Is this a bad thing? Not at all. People are interested in social because applications and services that connect us make us feel closer to friends, family, and even strangers. And in a world where so many of us spend so much time in front of computers and mobile devices, anything that helps us feel like we're closer to more people is a plus.

And for investors and press who know that social is hot, coming to Demo and seeing one presenter after another pay homage to the subject is a validation that they're on the right track. Venture capitalists need to know that coming to a show like this is going to result in finding companies working on some of the very latest technology in the field with the most buzz. And reporters need to know that they can find stories tied to such a newsworthy topic.
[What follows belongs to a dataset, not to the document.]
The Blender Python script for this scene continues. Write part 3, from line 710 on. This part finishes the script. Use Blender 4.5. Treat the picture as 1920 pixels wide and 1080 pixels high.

The only problem is that over the course of two days, such a single-minded focus gets a bit overwhelming. It makes you start to think that the world of technology no longer has the diversity that can keep a wide variety of people alert throughout a conference like Demo. If you're not all that interested in social, after all, you probably stopped watching the presentations pretty quickly. Then again, if you're not into social, maybe coming to a tech conference in February 2011 isn't all that smart.

Social, of course, is a very, very broad concept that can encompass many different areas of technology, from consumer electronics to enterprise applications, and, as we've seen here at Demo, everything in between.

With Demo now over, the question is what topic could dominate the show as much as this in the future. My guess is that for the next couple iterations of the show, social will continue to be the hottest area--since it is only growing. The same is surely happening at other tech conferences, and I don't think it's likely to stop anytime soon.